^ Actually it should be in Rothbards mystery of banking ( which i think you have read)
bordsilver said:^ Actually it should be in Rothbards mystery of banking ( which i think you have read)
Mystery of Banking p.64 said:Any devices for economizing cash balances will do as well as clearing systems in reducing the public's demand for money. Credit cards are an excellent current example. Contrary to some views, credit cards are not in themselves money and therefore do not add to the money supply. Suppose, for example, that I eat dinner in a restaurant, run up a $20 bill, and pay by American Express card rather than by cash. The American Express card is not money. One way to see that is to note whether using the card constitutes final payment for the dinner. One crucial feature of money is that using it constitutes final payment; there is no need for any more. If I pay for the dinner with a $20 bill, for example, that's it; my debt has been canceled finally and completely. Hence the $20 was truly money. But handing the restaurant my American Express card hardly completes the matter; on the contrary, I then have to pay American Express $20, plus interest at some later date.
In fact, when a credit card is used, two credit transactions are taking place at once. In the above example, American Express lends me the money by paying the restaurant on my behalf; at the same time, I pledge to pay American Express $20 plus interest. In other words, American Express picks up my tab and then I owe it money Credit cards, then, are not part of the money supply.

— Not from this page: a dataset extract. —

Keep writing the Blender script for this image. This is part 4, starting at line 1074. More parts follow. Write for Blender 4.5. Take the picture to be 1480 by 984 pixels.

But carrying them enables me to walk around with a far lower cash balance, for they provide me with the ability to borrow instantly from the credit card companies.
Credit cards permit me to economize on cash. The development of credit cards, clearing systems, and other devices to economize cash, will therefore cause the demand for money to be reduced, and prices to increase. Again, however, these effects are one-shot, as the new device is invented and spreads throughout the economy, and its impact is probably not very important quantitatively. These new devices cannot begin to account for the chronic, let alone the accelerating, inflation that plagues the modern world.
But handing the restaurant my American Express card hardly completes the matter; on the contrary, I then have to pay American Express $20, plus interest at some later date.
hiho said:Interested how you survive without credit? I mean without loans, credit cards etc can you live day to day without a loan of some sort
bordsilver said:Shiney! Suggest you actually read what he says RE mortgages and why he differentiates.
There are significant differences for a variety of reasons and he spends around a third of his 300-odd pages painstakingly going through the reasons in detail. The use of credit cards primarily leads to a short term boost in inflation through a reduction in the desire to hold cash reserves. The same effect happens if employers pay you monthly instead of six monthly or fortnightly instead of monthly etc - there is a reduction in the desire to hold cash reserves for the purposes of day to day spending which leads to a short term boost in the amount of money chasing the same current goods and services.
As I have said numerous times now, please just go read his (or similar) book before you keep regurgitating the same tired misconceptions - it would create a lot less angst for everybody.
mmm....shiney! said:I've read it
mmm....shiney! said:and just because he is Murray rothbard it doesn't mean everything he says is correct. Just ask Fekete that one.
Yippe-Ki-Ya said:One thing's for bluddy sure - property prices and car prices would be a very small fraction of that they currenly are (compared to wages) in the absense of credit.
In that sense credit is a scurge - designed to benefit the banking elite and imprison the average person to be a slave of the banks for the rest of his/her miserable life.
Most people are just too dumb to understand that and actually think that credit "helps us" to afford stuff (like houses).
what a croc...
Auspm said:Even JP Morgan himself said only Gold and Silver are money, everything else is just credit!
mmm....shiney! said:So the $38billion currently owed by Australian's is not money Murray Rothbard? Curious.
https://www.moneysmart.gov.au/borrowing-and-credit/credit-cards/credit-card-debt-clock
Auspm said:But my favourite public surmation on this issue has to go to one of my favourite ranters...
[youtube]http://youtu.be/DBMYxoveUNY[/youtube]
hiho said:Interesting responses but how many of you can say you live without credit, Ideologies aside?
1for1 said:hiho said:Interesting responses but how many of you can say you live without credit, Ideologies aside?
Currently no credit.. i try to be stress free so i live longer, can sleep at nights, and can maintain a full head of here...
Buying a property without credit is my delimma.
1for1
1for1 said:hiho said:Interesting responses but how many of you can say you live without credit, Ideologies aside?
Currently no credit.. i try to be stress free so i live longer, can sleep at nights, and can maintain a full head of here...
Buying a property without credit is my delimma.